### What is being asked
Every line of the material that follows must be printed again exactly.

### Dataset section
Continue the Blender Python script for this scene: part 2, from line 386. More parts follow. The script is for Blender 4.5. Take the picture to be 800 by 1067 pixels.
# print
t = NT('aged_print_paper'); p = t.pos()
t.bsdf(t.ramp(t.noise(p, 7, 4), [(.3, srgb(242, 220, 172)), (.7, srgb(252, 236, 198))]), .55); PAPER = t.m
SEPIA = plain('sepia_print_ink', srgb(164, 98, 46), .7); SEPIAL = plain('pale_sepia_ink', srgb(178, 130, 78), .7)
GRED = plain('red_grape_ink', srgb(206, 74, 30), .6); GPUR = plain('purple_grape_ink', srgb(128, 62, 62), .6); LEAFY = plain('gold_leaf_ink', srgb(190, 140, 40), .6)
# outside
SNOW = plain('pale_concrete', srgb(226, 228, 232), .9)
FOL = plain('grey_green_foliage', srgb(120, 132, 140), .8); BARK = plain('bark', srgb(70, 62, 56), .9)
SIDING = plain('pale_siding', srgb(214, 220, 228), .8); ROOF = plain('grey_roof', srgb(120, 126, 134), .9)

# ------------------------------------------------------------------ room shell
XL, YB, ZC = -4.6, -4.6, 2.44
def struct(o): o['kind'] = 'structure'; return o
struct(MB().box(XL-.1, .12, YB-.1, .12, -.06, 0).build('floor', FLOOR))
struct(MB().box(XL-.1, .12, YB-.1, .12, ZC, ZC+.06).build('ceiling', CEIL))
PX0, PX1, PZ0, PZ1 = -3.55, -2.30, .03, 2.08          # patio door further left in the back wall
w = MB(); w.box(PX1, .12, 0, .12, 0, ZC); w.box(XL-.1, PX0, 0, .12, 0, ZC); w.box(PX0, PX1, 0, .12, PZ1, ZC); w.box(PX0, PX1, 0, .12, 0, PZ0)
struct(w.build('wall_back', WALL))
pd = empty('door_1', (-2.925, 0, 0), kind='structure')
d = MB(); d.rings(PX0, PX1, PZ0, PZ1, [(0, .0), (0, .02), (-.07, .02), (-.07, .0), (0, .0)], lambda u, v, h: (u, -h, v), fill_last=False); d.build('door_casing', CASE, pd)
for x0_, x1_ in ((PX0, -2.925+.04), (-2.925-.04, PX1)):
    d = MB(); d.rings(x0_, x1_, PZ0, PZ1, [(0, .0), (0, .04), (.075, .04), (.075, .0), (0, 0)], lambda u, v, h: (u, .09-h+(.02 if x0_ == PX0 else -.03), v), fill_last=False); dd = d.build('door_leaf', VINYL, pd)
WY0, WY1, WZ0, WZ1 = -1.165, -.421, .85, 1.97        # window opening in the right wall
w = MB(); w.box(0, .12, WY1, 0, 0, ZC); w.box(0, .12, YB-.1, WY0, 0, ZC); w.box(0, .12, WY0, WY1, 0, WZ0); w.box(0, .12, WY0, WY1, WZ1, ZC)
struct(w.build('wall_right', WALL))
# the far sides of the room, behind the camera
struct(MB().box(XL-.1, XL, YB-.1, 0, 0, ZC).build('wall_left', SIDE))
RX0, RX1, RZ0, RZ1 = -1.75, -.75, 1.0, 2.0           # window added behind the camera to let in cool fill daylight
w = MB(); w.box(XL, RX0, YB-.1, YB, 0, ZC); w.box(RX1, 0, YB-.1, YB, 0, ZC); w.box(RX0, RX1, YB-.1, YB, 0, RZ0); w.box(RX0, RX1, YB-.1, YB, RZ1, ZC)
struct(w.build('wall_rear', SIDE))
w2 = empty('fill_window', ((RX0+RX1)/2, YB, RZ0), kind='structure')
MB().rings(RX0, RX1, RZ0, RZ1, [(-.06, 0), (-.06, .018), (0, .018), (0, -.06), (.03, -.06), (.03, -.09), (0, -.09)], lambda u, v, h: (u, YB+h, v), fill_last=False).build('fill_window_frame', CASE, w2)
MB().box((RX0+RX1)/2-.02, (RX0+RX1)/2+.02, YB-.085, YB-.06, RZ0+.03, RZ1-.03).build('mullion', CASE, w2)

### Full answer
Continue the Blender Python script for this scene: part 2, from line 386. More parts follow. The script is for Blender 4.5. Take the picture to be 800 by 1067 pixels.
# print
t = NT('aged_print_paper'); p = t.pos()
t.bsdf(t.ramp(t.noise(p, 7, 4), [(.3, srgb(242, 220, 172)), (.7, srgb(252, 236, 198))]), .55); PAPER = t.m
SEPIA = plain('sepia_print_ink', srgb(164, 98, 46), .7); SEPIAL = plain('pale_sepia_ink', srgb(178, 130, 78), .7)
GRED = plain('red_grape_ink', srgb(206, 74, 30), .6); GPUR = plain('purple_grape_ink', srgb(128, 62, 62), .6); LEAFY = plain('gold_leaf_ink', srgb(190, 140, 40), .6)
# outside
SNOW = plain('pale_concrete', srgb(226, 228, 232), .9)
FOL = plain('grey_green_foliage', srgb(120, 132, 140), .8); BARK = plain('bark', srgb(70, 62, 56), .9)
SIDING = plain('pale_siding', srgb(214, 220, 228), .8); ROOF = plain('grey_roof', srgb(120, 126, 134), .9)

# ------------------------------------------------------------------ room shell
XL, YB, ZC = -4.6, -4.6, 2.44
def struct(o): o['kind'] = 'structure'; return o
struct(MB().box(XL-.1, .12, YB-.1, .12, -.06, 0).build('floor', FLOOR))
struct(MB().box(XL-.1, .12, YB-.1, .12, ZC, ZC+.06).build('ceiling', CEIL))
PX0, PX1, PZ0, PZ1 = -3.55, -2.30, .03, 2.08          # patio door further left in the back wall
w = MB(); w.box(PX1, .12, 0, .12, 0, ZC); w.box(XL-.1, PX0, 0, .12, 0, ZC); w.box(PX0, PX1, 0, .12, PZ1, ZC); w.box(PX0, PX1, 0, .12, 0, PZ0)
struct(w.build('wall_back', WALL))
pd = empty('door_1', (-2.925, 0, 0), kind='structure')
d = MB(); d.rings(PX0, PX1, PZ0, PZ1, [(0, .0), (0, .02), (-.07, .02), (-.07, .0), (0, .0)], lambda u, v, h: (u, -h, v), fill_last=False); d.build('door_casing', CASE, pd)
for x0_, x1_ in ((PX0, -2.925+.04), (-2.925-.04, PX1)):
    d = MB(); d.rings(x0_, x1_, PZ0, PZ1, [(0, .0), (0, .04), (.075, .04), (.075, .0), (0, 0)], lambda u, v, h: (u, .09-h+(.02 if x0_ == PX0 else -.03), v), fill_last=False); dd = d.build('door_leaf', VINYL, pd)
WY0, WY1, WZ0, WZ1 = -1.165, -.421, .85, 1.97        # window opening in the right wall
w = MB(); w.box(0, .12, WY1, 0, 0, ZC); w.box(0, .12, YB-.1, WY0, 0, ZC); w.box(0, .12, WY0, WY1, 0, WZ0); w.box(0, .12, WY0, WY1, WZ1, ZC)
struct(w.build('wall_right', WALL))
# the far sides of the room, behind the camera
struct(MB().box(XL-.1, XL, YB-.1, 0, 0, ZC).build('wall_left', SIDE))
RX0, RX1, RZ0, RZ1 = -1.75, -.75, 1.0, 2.0           # window added behind the camera to let in cool fill daylight
w = MB(); w.box(XL, RX0, YB-.1, YB, 0, ZC); w.box(RX1, 0, YB-.1, YB, 0, ZC); w.box(RX0, RX1, YB-.1, YB, 0, RZ0); w.box(RX0, RX1, YB-.1, YB, RZ1, ZC)
struct(w.build('wall_rear', SIDE))
w2 = empty('fill_window', ((RX0+RX1)/2, YB, RZ0), kind='structure')
MB().rings(RX0, RX1, RZ0, RZ1, [(-.06, 0), (-.06, .018), (0, .018), (0, -.06), (.03, -.06), (.03, -.09), (0, -.09)], lambda u, v, h: (u, YB+h, v), fill_last=False).build('fill_window_frame', CASE, w2)
MB().box((RX0+RX1)/2-.02, (RX0+RX1)/2+.02, YB-.085, YB-.06, RZ0+.03, RZ1-.03).build('mullion', CASE, w2)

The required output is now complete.